Mac OS XライオンはSSDに対しTRIMコマンドを発行し、過去にデータ書き込んだメモリブロックの再利用時に速度低下のペナルティを減らすことができます。しかし、TRIMが効くのは、アップルストアで提供されているSSDのみ。今回のように自分で市販のSSDを追加した場合、TRIMは利用できません。
TRIMを有効化するには、「SSD Utility(旧TRIM Enabler)」を使い、非純正SSDでもTRIMを強制的に有効化するシリアルATAドライバに入れ替える必要があります。この方法はシステムの深部に手を入れるため、将来システムのアップデートがあったとき、最悪起動しなくなる可能性もあります(アップデート前に純正ドライバに戻す作業が必要)。TRIMはあれば有利な機能なのですが、有効化に伴うリスクの存在はしっかり認識しておきましょう。
「TRIM Enabler」は、現在Mac OS X 10.7.2対応版になった「SSD Utility」として配布されています。「Enable Trim」ボタンを押せば、TRIM対応のドライバが生成されるので、システム標準のものと交換しましょう。
何か制限は発生したか?
SSDへのライオンのインストールは何のトラブルもなく終了しましたが、唯一「ファイルボールト2」だけはエラーが出て有効化できませんでした。
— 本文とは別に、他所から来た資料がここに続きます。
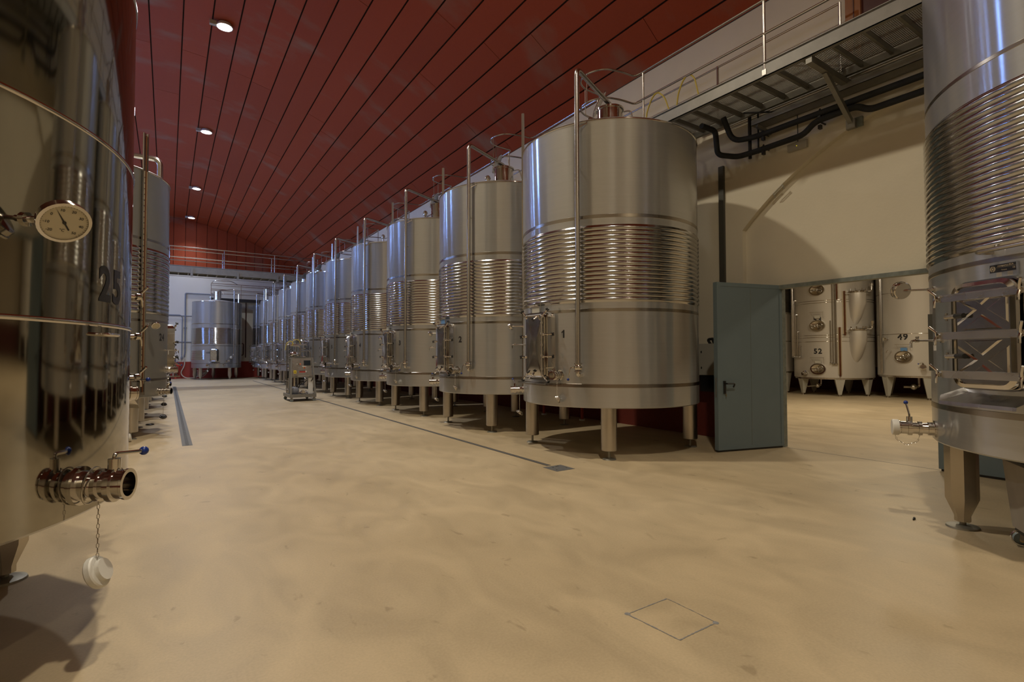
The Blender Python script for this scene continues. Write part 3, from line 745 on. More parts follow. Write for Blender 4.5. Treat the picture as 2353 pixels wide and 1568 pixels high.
def door_b(root, Rr, phi, z=1.645, w=.48, h=.78, proud=.1, ajar=False, bars=True):
    m = PLM(phi, Rr, z)
    col = MB(m); col.ring(rrect(w+.03, h+.03, .10, 6), rrect(w-.03, h-.03, .08, 6), -.14, proud-.015); col.build('door_collar', M['polish'], root)
    dm = m if not ajar else m @ Matrix.Translation((-w/2, 0, proud+.02)) @ Matrix.Rotation(R(-28), 4, 'Y') @ Matrix.Translation((w/2, 0, -proud-.02))
    if ajar:
        v = MB(m); v.prism(rrect(w-.03, h-.03, .08), proud-.06, proud-.05); v.build('door_opening', M['dark'], root, False)
    pl = MB(dm); P = rrect(w, h, .09, 6); k = len(P)
    vs = [(x, y, proud) for x, y in P]+[(x, y, proud+.03) for x, y in P]+[(x*.88, y*.93, proud+.042) for x, y in P]+[(x*.86, y*.915, proud+.028) for x, y in P]
    fs = [tuple(range(k-1, -1, -1)), tuple(range(3*k, 4*k))]
    for l in range(3):
        fs += [(l*k+i, l*k+(i+1) % k, (l+1)*k+(i+1) % k, (l+1)*k+i) for i in range(k)]
    pl.add(vs, fs); d = pl.build('door', M['polish'], root, angle=25)
    # pressed cross ribs: four raised triangles per half leave an X
    for s in (1, -1):
        cy = s*h*.235; hw, hh = w*.40, h*.185; g = .028
        for tri in ([(-hw+g*1.6, hh), (hw-g*1.6, hh), (0, g*1.1)], [(-hw+g*1.6, -hh), (0, -g*1.1), (hw-g*1.6, -hh)], [(-hw, hh-g*1.3), (-g*1.2, 0), (-hw, -hh+g*1.3)], [(hw, hh-g*1.3), (hw, -hh+g*1.3), (g*1.2, 0)]):
            cx_ = sum(p[0] for p in tri)/3; cy_ = sum(p[1] for p in tri)/3
            o = [(x, y+cy, proud+.027) for x, y in tri]; i2 = [(cx_+(x-cx_)*.80, cy_+(y-cy_)*.80+cy, proud+.040) for x, y in tri]
            mb = MB(dm); mb.add(o+i2, [(0, 1, 4, 3), (1, 2, 5, 4), (2, 0, 3, 5), (3, 4, 5)] if True else []); mb.build('pressed_rib', M['polish'], d, False)
    if bars:
        for yy in (h*.37, 0.0, -h*.38):
            b = MB(dm); b.box(-w/2-.05, w/2+.05, yy-.028, yy+.028, proud+.045, proud+.075); b.box(-w/2-.05, w/2+.05, yy+.02, yy+.028, proud+.07, proud+.082)
            b.build('clamp_bar', M['plain'], d, False)
            for sx in (-1, 1):
                x = sx*(w/2+.075); q = MB(dm)
                q.cyl((x, yy, -.02), (x, yy, proud+.09), .012, n=8); q.turn((x, yy, proud+.055), (0, 0, 1), [(1e-3, 0), (.024, 0), (.024, .028), (1e-3, .03)], 10)
                q.tube([(x, yy, proud+.085), (x-sx*.0+.012, yy+.03, proud+.10), (x+sx*.035, yy+.075, proud+.115)], .009, 8); q.tube([(x, yy, proud+.085), (x+.004, yy-.03, proud+.10), (x+.008, yy-.07, proud+.105)], .010, 8)
                q.build('wing_nut', M['polish'], d)
        for yy in (h*.19, -h*.20):
            q = MB(dm); q.cyl((-w/2-.05, yy, proud+.03), (-w/2+.10, yy, proud+.05), .017, n=12); q.cyl((-w/2-.05, yy-.03, proud+.02), (-w/2-.05, yy+.03, proud+.02), .010, n=8); q.build('hinge_arm', M['plain'], d)
            q = MB(dm); q.cyl((-w/2+.05, yy, proud+.046), (-w/2+.13, yy, proud+.058), .019, n=12); q.build('grip', M['black'], d)
    # flared drip tray under the door
    tr = MB(m); a = w/2; y0 = -h/2-.05
    tr.add([(-a-.02, y0+.03, -.1), (a+.02, y0+.03, -.1), (a+.05, y0-.06, proud+.10), (-a-.05, y0-.06, proud+.10), (-a-.09, y0-.02, proud+.05), (a+.09, y0-.02, proud+.05), (-a-.07, y0+.06, -.1), (a+.07, y0+.06, -.1)],
           [(0, 1, 2, 3), (0, 3, 4, 6), (1, 7, 5, 2)])
    tr.add([(-a-.05, y0-.06, proud+.10), (a+.05, y0-.06, proud+.10), (a+.05, y0-.085, proud+.105), (-a-.05, y0-.085, proud+.105)], [(0, 1, 2, 3)])
    tr.build('drip_tray', M['plain'], root, False)

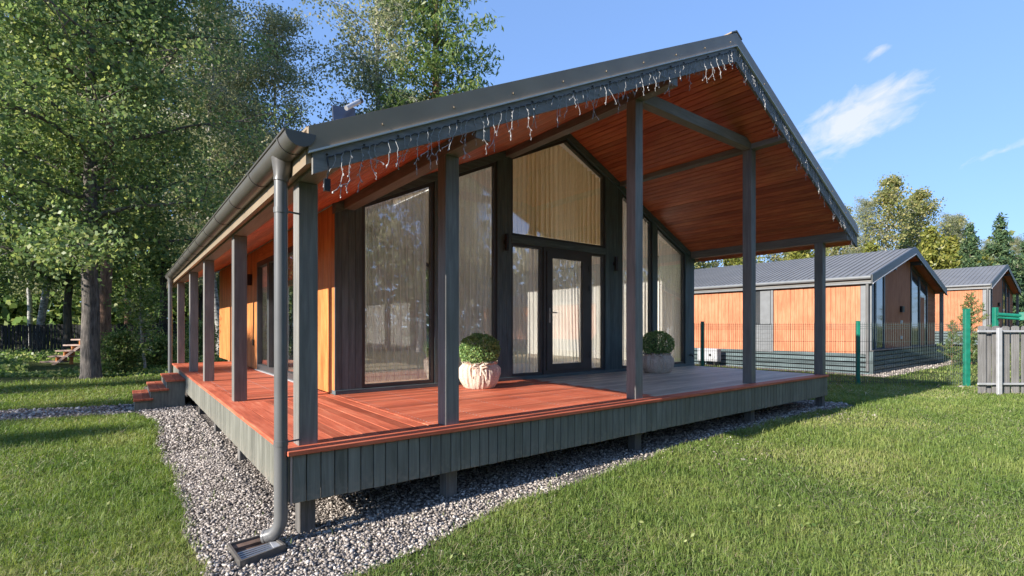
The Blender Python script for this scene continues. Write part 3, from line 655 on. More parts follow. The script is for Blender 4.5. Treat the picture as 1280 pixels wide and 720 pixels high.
WD = win('window', [(6.672, .056), (7.623, .056), (7.623, top(7.623)), (6.672, top(6.672))], Yg, M['frame'], .045)
WE = win('window', [(7.777, .056), (8.773, .056), (8.773, top(8.773)), (7.777, top(7.777))], Yg, M['frame'], .045)
box('transom', (3.987, YF - .005, 2.207), (6.203, YF + .11, 2.323), wood('trim', 'X'), H)
door = win('door', [(4.672, .057), (5.808, .057), (5.808, 2.203), (4.672, 2.203)], YF + .005, M['frame'], .06, .09)
door.children[0].name = 'door_light' if False else door.children[0].name
lf = MB().ring([(4.736, .12), (5.744, .12), (5.744, 2.14), (4.736, 2.14)], [(4.862, .225), (5.60, .225), (5.60, 2.03), (4.862, 2.03)], YF - .012, YF + .05).build('door_leaf', M['frame'], door)
hd = MB().box((4.775, YF - .022, .93), (4.805, YF - .012, 1.18)).tube([(4.79, YF - .022, 1.10), (4.79, YF - .062, 1.10), (4.80, YF - .068, 1.10), (4.91, YF - .068, 1.10)], .010, 8)
hd.build('handle', M['steel'], door, True)
for z in (.35, 1.55, 1.9): MB().tube([(5.752, YF - .02, z - .05), (5.752, YF - .02, z + .05)], .012, 8).build('hinge', M['frame'], door, True)
for x, z in ((3.846, 2.19), (6.437, 2.05)):
    MB().tube([(x, YF - .06, z - .13), (x, YF - .06, z + .13)], .034, 12).box((x - .02, YF - .06, z - .03), (x + .02, YF - .001, z + .03)).build('wall_lamp', M['black'], H, True)
MB().tube([(8.93, YF - .001, .24), (8.93, YF - .07, .24), (8.93, YF - .09, .20)], .016, 8).tube([(8.90, YF - .05, .275), (8.96, YF - .05, .275)], .008, 6).build('garden_tap', M['black'], H, True)
# curtains hang inside, each its own thing
def curtain(label, x0, x1, zb, ztop, mat, wl, amp, flare=0.0, y=YF + .27, group='curtains behind the gable glass'):
    nx = max(24, int((x1 - x0) / .008)); nz = 26; sd = rnd.uniform(0, 50)
    X = np.linspace(x0, x1, nx); T = np.linspace(0, 1, nz); xx, tt = np.meshgrid(X, T)
    zt_ = np.array([ztop(v) for v in X]); zz = zb + tt * (zt_[None] - zb)
    ph = 2 * np.pi * xx / wl + 1.1 * np.sin(xx * 5.3 + sd) + .5 * np.sin(xx * 17 + sd * 2) + .25 * np.sin(tt * 4 + xx * 3 + sd)
    yy = y + amp * (.55 + .45 * np.sin(xx * 4.1 + sd)) * np.sin(ph) * (1.25 - .45 * tt) + .35 * amp * np.sin(2.1 * ph + 1 + tt)
    xx = xx + .012 * np.sin(ph + 1.2) + flare * (1 - tt) ** 2.2 * (xx - x0) * .9
    V = np.stack([xx, yy, zz], -1).reshape(-1, 3); g = np.arange(nx * nz).reshape(nz, nx); F = np.stack([g[:-1, :-1], g[:-1, 1:], g[1:, 1:], g[1:, :-1]], -1).reshape(-1, 4)
    me = np_mesh(V, F, mat); me.polygons.foreach_set('use_smooth', [True] * len(F))
    return tag(ob('curtain', me), label, 'curtain', group)
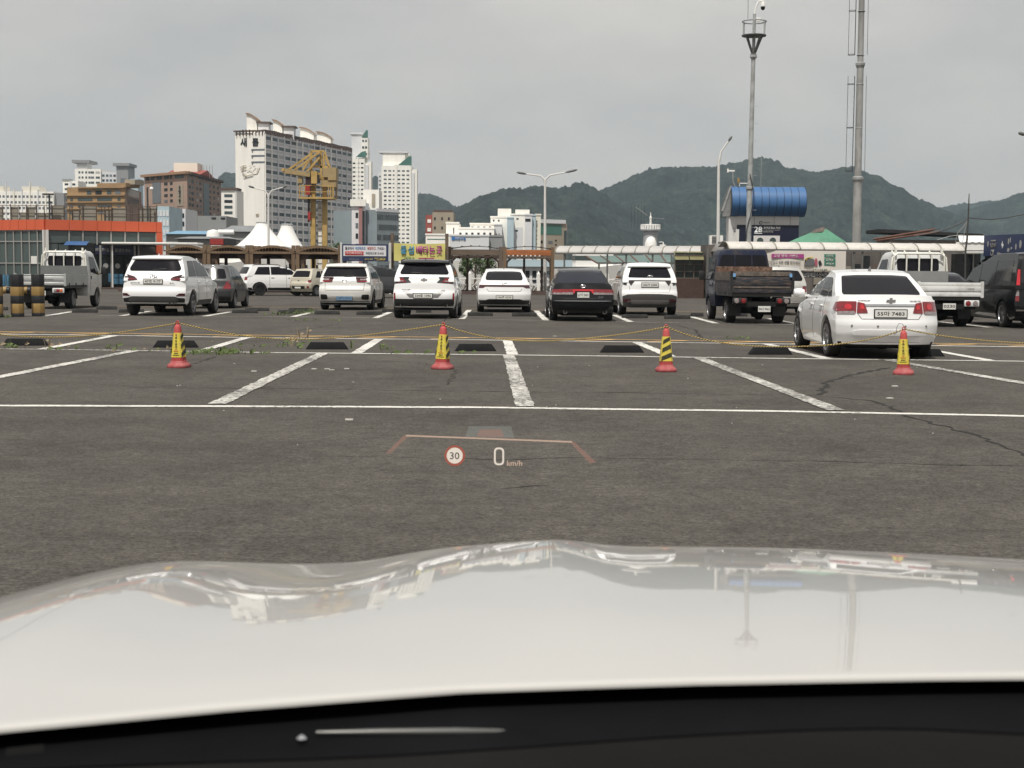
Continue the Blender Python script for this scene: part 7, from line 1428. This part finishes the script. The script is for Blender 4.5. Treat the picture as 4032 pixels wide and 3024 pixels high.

この原因は何かとパーティション構成を探ってみたところ、本来起動ドライブに設けられるはずの復旧用パーティションが設定されず、SSDの領域まるごとがライオンに割り当てられていました。iMacは持ち運ばないうえに貴重なSSDの領域をフルに使えるのでむしろうれしい誤算でしたが、標準搭載のHDDにライオンをインストールした状態でSSDにもライオンをインストールしたため、インストール時に「すでに復旧用パーティションはある」と誤認してしまった可能性があります。残念ながら時間の都合上さらに突っ込んだ検証はできませんでしたが、増設時にはこのような制限が出てくるということは知っておいたほうがいいでしょう。ちなみに、HDD上にある復旧用パーティションからの起動はまったく問題なく実行できました。
SSD上のライオンからファイルボールト2を利用しようとしたところ、図のようなエラーが出てしまい、それ以上先には進めなくなってしまいました。SSD増設で制限が出たのは唯一この機能だけです。
「diskutil list」コマンドを使い、全ストレージのパーティション構成を見たところ、SSD上に復旧用パーティションは作成されず、HDD上のシステムが作った復旧用パーティションは残っていました。どうやらこのあたりに秘密がありそうです。